| Problem statement |
Extract only the first line of the listing and every line after it up to and including the one with "rng = random.Random(7)". Omit the pictures.

-------------------------

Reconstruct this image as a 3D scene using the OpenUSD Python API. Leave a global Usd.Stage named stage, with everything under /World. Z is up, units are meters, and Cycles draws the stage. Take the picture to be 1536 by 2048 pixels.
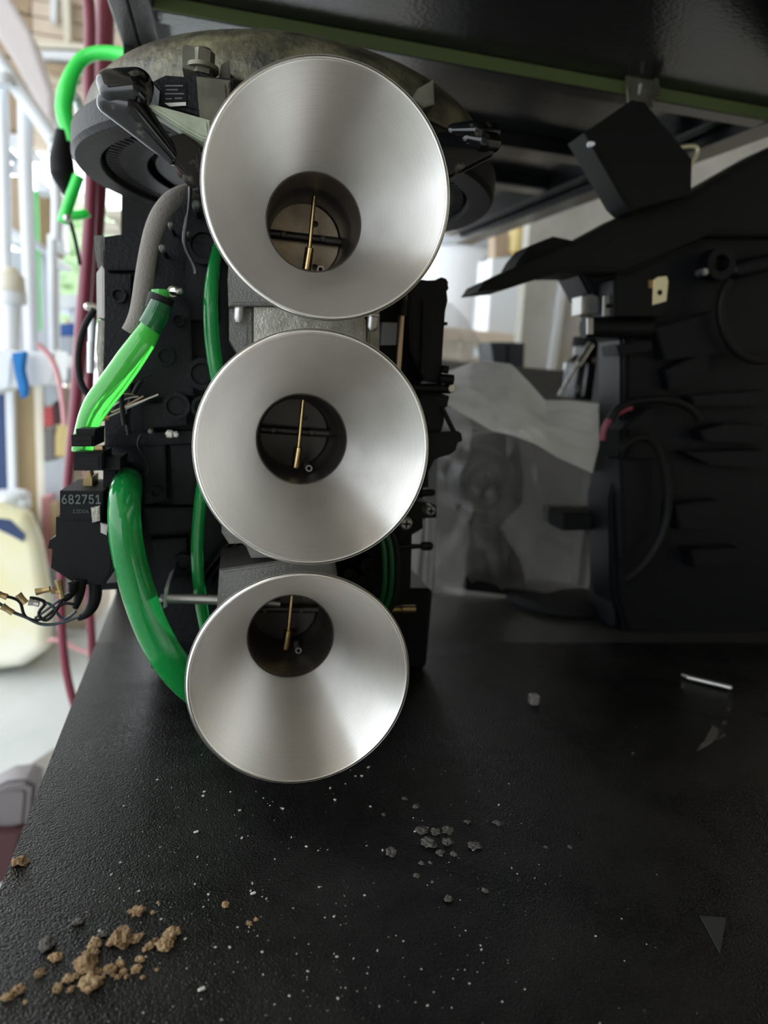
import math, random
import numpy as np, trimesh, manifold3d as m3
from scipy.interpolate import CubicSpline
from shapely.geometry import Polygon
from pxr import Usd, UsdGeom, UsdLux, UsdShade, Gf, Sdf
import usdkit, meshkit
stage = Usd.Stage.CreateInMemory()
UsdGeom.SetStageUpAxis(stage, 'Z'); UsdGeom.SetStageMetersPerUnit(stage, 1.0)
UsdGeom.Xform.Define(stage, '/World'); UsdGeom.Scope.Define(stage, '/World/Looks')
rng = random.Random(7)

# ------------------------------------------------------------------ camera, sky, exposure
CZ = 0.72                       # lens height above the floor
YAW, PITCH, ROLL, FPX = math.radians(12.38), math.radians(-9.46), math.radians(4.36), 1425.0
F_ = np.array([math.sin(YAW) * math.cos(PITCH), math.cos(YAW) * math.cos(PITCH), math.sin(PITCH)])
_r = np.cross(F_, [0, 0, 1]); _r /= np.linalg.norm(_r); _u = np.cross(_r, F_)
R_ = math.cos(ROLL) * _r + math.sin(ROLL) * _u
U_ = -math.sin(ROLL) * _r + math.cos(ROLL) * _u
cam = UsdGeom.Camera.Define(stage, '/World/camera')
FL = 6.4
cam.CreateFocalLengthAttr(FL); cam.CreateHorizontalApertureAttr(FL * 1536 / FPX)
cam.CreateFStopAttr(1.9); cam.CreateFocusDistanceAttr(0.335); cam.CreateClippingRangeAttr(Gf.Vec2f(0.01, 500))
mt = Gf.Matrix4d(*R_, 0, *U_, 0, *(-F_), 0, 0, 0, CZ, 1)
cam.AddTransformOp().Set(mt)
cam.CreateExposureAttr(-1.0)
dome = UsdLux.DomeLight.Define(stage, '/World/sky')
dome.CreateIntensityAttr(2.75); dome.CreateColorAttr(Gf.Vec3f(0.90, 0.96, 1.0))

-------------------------

| Answer below |
Reconstruct this image as a 3D scene using the OpenUSD Python API. Leave a global Usd.Stage named stage, with everything under /World. Z is up, units are meters, and Cycles draws the stage. Take the picture to be 1536 by 2048 pixels.
import math, random
import numpy as np, trimesh, manifold3d as m3
from scipy.interpolate import CubicSpline
from shapely.geometry import Polygon
from pxr import Usd, UsdGeom, UsdLux, UsdShade, Gf, Sdf
import usdkit, meshkit
stage = Usd.Stage.CreateInMemory()
UsdGeom.SetStageUpAxis(stage, 'Z'); UsdGeom.SetStageMetersPerUnit(stage, 1.0)
UsdGeom.Xform.Define(stage, '/World'); UsdGeom.Scope.Define(stage, '/World/Looks')
rng = random.Random(7)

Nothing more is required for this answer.